* Requirement:
Repeat every line below exactly as it reads.

* Dataset extract:
>> BEGIN
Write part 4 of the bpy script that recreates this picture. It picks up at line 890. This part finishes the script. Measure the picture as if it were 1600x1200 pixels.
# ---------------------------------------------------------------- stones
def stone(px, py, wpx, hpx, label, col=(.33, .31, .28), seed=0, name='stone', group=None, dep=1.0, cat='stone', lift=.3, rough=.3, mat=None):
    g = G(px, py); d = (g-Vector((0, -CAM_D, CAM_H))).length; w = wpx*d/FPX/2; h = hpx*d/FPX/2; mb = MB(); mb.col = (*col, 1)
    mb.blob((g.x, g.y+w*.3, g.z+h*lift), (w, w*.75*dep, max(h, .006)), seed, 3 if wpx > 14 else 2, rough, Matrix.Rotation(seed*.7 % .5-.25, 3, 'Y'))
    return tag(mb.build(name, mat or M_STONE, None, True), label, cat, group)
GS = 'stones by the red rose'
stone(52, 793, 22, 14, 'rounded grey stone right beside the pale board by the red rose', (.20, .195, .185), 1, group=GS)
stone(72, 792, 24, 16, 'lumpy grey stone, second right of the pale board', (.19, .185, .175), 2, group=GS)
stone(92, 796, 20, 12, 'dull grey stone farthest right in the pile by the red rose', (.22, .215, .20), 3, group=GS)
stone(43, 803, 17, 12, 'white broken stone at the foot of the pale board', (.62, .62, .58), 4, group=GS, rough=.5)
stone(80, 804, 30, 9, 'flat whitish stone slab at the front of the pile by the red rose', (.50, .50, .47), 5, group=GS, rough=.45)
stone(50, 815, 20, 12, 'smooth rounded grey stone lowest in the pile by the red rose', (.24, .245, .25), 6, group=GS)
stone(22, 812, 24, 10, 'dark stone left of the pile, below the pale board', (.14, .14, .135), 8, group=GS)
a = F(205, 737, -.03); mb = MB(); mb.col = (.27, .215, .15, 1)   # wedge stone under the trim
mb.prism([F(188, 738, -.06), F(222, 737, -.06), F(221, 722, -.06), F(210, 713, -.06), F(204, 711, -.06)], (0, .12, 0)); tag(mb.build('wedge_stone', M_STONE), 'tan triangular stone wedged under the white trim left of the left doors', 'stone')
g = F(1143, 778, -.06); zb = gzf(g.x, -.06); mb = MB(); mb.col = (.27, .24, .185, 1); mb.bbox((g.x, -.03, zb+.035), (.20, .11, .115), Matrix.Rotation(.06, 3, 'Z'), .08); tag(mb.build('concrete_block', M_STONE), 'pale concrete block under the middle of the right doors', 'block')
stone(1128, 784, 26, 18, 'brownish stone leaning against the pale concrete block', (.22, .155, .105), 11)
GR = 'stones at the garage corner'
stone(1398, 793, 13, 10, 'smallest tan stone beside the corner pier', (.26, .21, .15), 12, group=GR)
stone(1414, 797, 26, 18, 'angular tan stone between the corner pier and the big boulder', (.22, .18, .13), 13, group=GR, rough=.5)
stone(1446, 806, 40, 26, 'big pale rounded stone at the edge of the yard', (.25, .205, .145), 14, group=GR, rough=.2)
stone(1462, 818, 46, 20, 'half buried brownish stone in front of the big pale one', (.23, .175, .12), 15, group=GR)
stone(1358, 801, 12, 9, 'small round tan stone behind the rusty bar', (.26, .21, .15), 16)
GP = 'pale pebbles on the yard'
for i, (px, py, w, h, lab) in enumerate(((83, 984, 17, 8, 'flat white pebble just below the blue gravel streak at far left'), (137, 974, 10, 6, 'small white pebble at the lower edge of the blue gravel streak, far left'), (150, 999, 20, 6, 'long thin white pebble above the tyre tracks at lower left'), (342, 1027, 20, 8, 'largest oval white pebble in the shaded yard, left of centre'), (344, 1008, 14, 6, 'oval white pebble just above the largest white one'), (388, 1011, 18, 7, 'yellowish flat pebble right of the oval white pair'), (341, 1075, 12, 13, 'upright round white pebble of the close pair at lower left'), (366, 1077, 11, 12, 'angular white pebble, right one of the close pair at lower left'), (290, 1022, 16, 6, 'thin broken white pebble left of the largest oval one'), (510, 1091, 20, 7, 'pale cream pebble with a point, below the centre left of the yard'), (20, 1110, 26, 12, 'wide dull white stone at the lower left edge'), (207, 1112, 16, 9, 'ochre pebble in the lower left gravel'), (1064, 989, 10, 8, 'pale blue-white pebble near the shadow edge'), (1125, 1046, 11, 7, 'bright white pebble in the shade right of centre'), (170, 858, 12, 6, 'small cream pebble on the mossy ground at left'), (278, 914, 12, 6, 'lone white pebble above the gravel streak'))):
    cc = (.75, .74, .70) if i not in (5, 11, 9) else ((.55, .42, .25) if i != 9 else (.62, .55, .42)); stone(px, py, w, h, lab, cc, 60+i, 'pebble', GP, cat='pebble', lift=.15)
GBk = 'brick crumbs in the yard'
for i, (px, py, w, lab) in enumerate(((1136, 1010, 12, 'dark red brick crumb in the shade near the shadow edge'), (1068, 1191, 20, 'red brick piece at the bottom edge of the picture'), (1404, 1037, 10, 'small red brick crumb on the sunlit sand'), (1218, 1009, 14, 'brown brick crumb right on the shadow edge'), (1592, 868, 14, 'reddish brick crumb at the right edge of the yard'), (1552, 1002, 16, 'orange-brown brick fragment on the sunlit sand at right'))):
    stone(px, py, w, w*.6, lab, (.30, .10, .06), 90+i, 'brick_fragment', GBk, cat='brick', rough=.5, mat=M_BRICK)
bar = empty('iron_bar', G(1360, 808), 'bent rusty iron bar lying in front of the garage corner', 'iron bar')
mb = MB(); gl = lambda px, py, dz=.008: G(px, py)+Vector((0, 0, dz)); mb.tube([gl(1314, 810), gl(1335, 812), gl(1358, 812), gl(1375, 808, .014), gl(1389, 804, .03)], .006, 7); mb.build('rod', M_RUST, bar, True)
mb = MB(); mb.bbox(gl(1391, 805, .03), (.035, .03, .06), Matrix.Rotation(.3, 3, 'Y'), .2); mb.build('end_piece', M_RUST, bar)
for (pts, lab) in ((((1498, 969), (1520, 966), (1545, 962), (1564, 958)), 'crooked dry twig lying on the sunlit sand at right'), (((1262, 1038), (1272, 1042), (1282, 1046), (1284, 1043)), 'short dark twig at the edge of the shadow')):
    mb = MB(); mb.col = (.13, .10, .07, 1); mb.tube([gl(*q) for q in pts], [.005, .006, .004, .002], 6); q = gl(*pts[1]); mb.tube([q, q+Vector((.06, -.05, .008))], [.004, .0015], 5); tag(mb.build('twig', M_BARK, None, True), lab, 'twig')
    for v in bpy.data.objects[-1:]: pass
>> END
* Answer for the task:
Write part 4 of the bpy script that recreates this picture. It picks up at line 890. This part finishes the script. Measure the picture as if it were 1600x1200 pixels.
# ---------------------------------------------------------------- stones
def stone(px, py, wpx, hpx, label, col=(.33, .31, .28), seed=0, name='stone', group=None, dep=1.0, cat='stone', lift=.3, rough=.3, mat=None):
    g = G(px, py); d = (g-Vector((0, -CAM_D, CAM_H))).length; w = wpx*d/FPX/2; h = hpx*d/FPX/2; mb = MB(); mb.col = (*col, 1)
    mb.blob((g.x, g.y+w*.3, g.z+h*lift), (w, w*.75*dep, max(h, .006)), seed, 3 if wpx > 14 else 2, rough, Matrix.Rotation(seed*.7 % .5-.25, 3, 'Y'))
    return tag(mb.build(name, mat or M_STONE, None, True), label, cat, group)
GS = 'stones by the red rose'
stone(52, 793, 22, 14, 'rounded grey stone right beside the pale board by the red rose', (.20, .195, .185), 1, group=GS)
stone(72, 792, 24, 16, 'lumpy grey stone, second right of the pale board', (.19, .185, .175), 2, group=GS)
stone(92, 796, 20, 12, 'dull grey stone farthest right in the pile by the red rose', (.22, .215, .20), 3, group=GS)
stone(43, 803, 17, 12, 'white broken stone at the foot of the pale board', (.62, .62, .58), 4, group=GS, rough=.5)
stone(80, 804, 30, 9, 'flat whitish stone slab at the front of the pile by the red rose', (.50, .50, .47), 5, group=GS, rough=.45)
stone(50, 815, 20, 12, 'smooth rounded grey stone lowest in the pile by the red rose', (.24, .245, .25), 6, group=GS)
stone(22, 812, 24, 10, 'dark stone left of the pile, below the pale board', (.14, .14, .135), 8, group=GS)
a = F(205, 737, -.03); mb = MB(); mb.col = (.27, .215, .15, 1)   # wedge stone under the trim
mb.prism([F(188, 738, -.06), F(222, 737, -.06), F(221, 722, -.06), F(210, 713, -.06), F(204, 711, -.06)], (0, .12, 0)); tag(mb.build('wedge_stone', M_STONE), 'tan triangular stone wedged under the white trim left of the left doors', 'stone')
g = F(1143, 778, -.06); zb = gzf(g.x, -.06); mb = MB(); mb.col = (.27, .24, .185, 1); mb.bbox((g.x, -.03, zb+.035), (.20, .11, .115), Matrix.Rotation(.06, 3, 'Z'), .08); tag(mb.build('concrete_block', M_STONE), 'pale concrete block under the middle of the right doors', 'block')
stone(1128, 784, 26, 18, 'brownish stone leaning against the pale concrete block', (.22, .155, .105), 11)
GR = 'stones at the garage corner'
stone(1398, 793, 13, 10, 'smallest tan stone beside the corner pier', (.26, .21, .15), 12, group=GR)
stone(1414, 797, 26, 18, 'angular tan stone between the corner pier and the big boulder', (.22, .18, .13), 13, group=GR, rough=.5)
stone(1446, 806, 40, 26, 'big pale rounded stone at the edge of the yard', (.25, .205, .145), 14, group=GR, rough=.2)
stone(1462, 818, 46, 20, 'half buried brownish stone in front of the big pale one', (.23, .175, .12), 15, group=GR)
stone(1358, 801, 12, 9, 'small round tan stone behind the rusty bar', (.26, .21, .15), 16)
GP = 'pale pebbles on the yard'
for i, (px, py, w, h, lab) in enumerate(((83, 984, 17, 8, 'flat white pebble just below the blue gravel streak at far left'), (137, 974, 10, 6, 'small white pebble at the lower edge of the blue gravel streak, far left'), (150, 999, 20, 6, 'long thin white pebble above the tyre tracks at lower left'), (342, 1027, 20, 8, 'largest oval white pebble in the shaded yard, left of centre'), (344, 1008, 14, 6, 'oval white pebble just above the largest white one'), (388, 1011, 18, 7, 'yellowish flat pebble right of the oval white pair'), (341, 1075, 12, 13, 'upright round white pebble of the close pair at lower left'), (366, 1077, 11, 12, 'angular white pebble, right one of the close pair at lower left'), (290, 1022, 16, 6, 'thin broken white pebble left of the largest oval one'), (510, 1091, 20, 7, 'pale cream pebble with a point, below the centre left of the yard'), (20, 1110, 26, 12, 'wide dull white stone at the lower left edge'), (207, 1112, 16, 9, 'ochre pebble in the lower left gravel'), (1064, 989, 10, 8, 'pale blue-white pebble near the shadow edge'), (1125, 1046, 11, 7, 'bright white pebble in the shade right of centre'), (170, 858, 12, 6, 'small cream pebble on the mossy ground at left'), (278, 914, 12, 6, 'lone white pebble above the gravel streak'))):
    cc = (.75, .74, .70) if i not in (5, 11, 9) else ((.55, .42, .25) if i != 9 else (.62, .55, .42)); stone(px, py, w, h, lab, cc, 60+i, 'pebble', GP, cat='pebble', lift=.15)
GBk = 'brick crumbs in the yard'
for i, (px, py, w, lab) in enumerate(((1136, 1010, 12, 'dark red brick crumb in the shade near the shadow edge'), (1068, 1191, 20, 'red brick piece at the bottom edge of the picture'), (1404, 1037, 10, 'small red brick crumb on the sunlit sand'), (1218, 1009, 14, 'brown brick crumb right on the shadow edge'), (1592, 868, 14, 'reddish brick crumb at the right edge of the yard'), (1552, 1002, 16, 'orange-brown brick fragment on the sunlit sand at right'))):
    stone(px, py, w, w*.6, lab, (.30, .10, .06), 90+i, 'brick_fragment', GBk, cat='brick', rough=.5, mat=M_BRICK)
bar = empty('iron_bar', G(1360, 808), 'bent rusty iron bar lying in front of the garage corner', 'iron bar')
mb = MB(); gl = lambda px, py, dz=.008: G(px, py)+Vector((0, 0, dz)); mb.tube([gl(1314, 810), gl(1335, 812), gl(1358, 812), gl(1375, 808, .014), gl(1389, 804, .03)], .006, 7); mb.build('rod', M_RUST, bar, True)
mb = MB(); mb.bbox(gl(1391, 805, .03), (.035, .03, .06), Matrix.Rotation(.3, 3, 'Y'), .2); mb.build('end_piece', M_RUST, bar)
for (pts, lab) in ((((1498, 969), (1520, 966), (1545, 962), (1564, 958)), 'crooked dry twig lying on the sunlit sand at right'), (((1262, 1038), (1272, 1042), (1282, 1046), (1284, 1043)), 'short dark twig at the edge of the shadow')):
    mb = MB(); mb.col = (.13, .10, .07, 1); mb.tube([gl(*q) for q in pts], [.005, .006, .004, .002], 6); q = gl(*pts[1]); mb.tube([q, q+Vector((.06, -.05, .008))], [.004, .0015], 5); tag(mb.build('twig', M_BARK, None, True), lab, 'twig')
    for v in bpy.data.objects[-1:]: pass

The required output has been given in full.